Szálkai: Hungary is a member of the EU, therefore the Hungarian government cannot be treated isolated from it. Hungary represents the EU and influences its international judgement and economic credibility with its political and economic decisions. If Hungary experiences a decline in democratic values, let alone European values, or in economic growth, it definitely contributes to a decrease in trust and credibility towards the EU – and, in this way, it contributes to the deepening of the economic and political crisis in Europe as well.

How entrenched do you think Orbán’s “reforms” already are? Do you think the next government could reset them, if there is a change in political attitudes? Are there any reforms that will be extremely hard to set back to the pre-Orbán state?

Szálkai: I believe that Fidesz still has a great chance to win the next elections in 2014, as it does not have a real alternative that is acceptable for the majority of the Hungarian society. Moreover, the second strongest political party is currently the right-fringe, anti-EU Jobbik, the election of which would lead to a more serious decline in democratic and European values in Hungary. Even if the next government will be a committed follower of these values, I am very pessimistic about the resetting of the laws that can only be changed with a two-third majority. The ongoing reform of the electoral districts will contribute to the difficulties in the restoration as well. However, there is another negative change that I find more important and will be extremely hard to restore in the course of time, and that is the significantly decreased trust in democratic institutions.

How is it that Orbán’s party is so popular, despite criticism from outside Hungary?

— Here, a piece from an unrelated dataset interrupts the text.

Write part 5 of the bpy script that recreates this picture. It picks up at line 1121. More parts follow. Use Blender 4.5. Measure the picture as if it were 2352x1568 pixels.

Is it just populism and some sort of economic revanchism, or is it something more? Is it the sense of the ‘big Hungary’ and the post-War order that makes people so prone to the populist rhetoric?

Szálkai: Hungarian people experienced a great disappointment after the regime change and with the accession to the European Union. On the one hand, they expected prosperity from these changes. Instead, the period after the regime change was characterized by mass layoffs due to the restructuring, and the EU could not protect Hungary from the deep economic crisis of nowadays either. On the other hand, many people perceive that they are only ‘second-class’ citizens of the EU, and the comparison with Western European countries makes them even more disappointed. In my opinion, this state of despair makes the Hungarian society so receptive to populist rhetoric that invokes economic successes and national pride, promising a way out from the present situation.

Do you believe a local ethnic conflict is still possible in Central Europe (e.g. with Romania, Slovakia, Serbia, or Slovenia)?  Why or why not?

Szálkai: I do not believe that a local ethnic conflict is still possible in Central Europe. In spite of the hostile rhetoric that occurs time to time between these countries (or rather between the fringe groups of these countries), they are united in many international organizations and local initiatives, and they are aware of the fact that their main national interests can only be achieved by means of cooperation.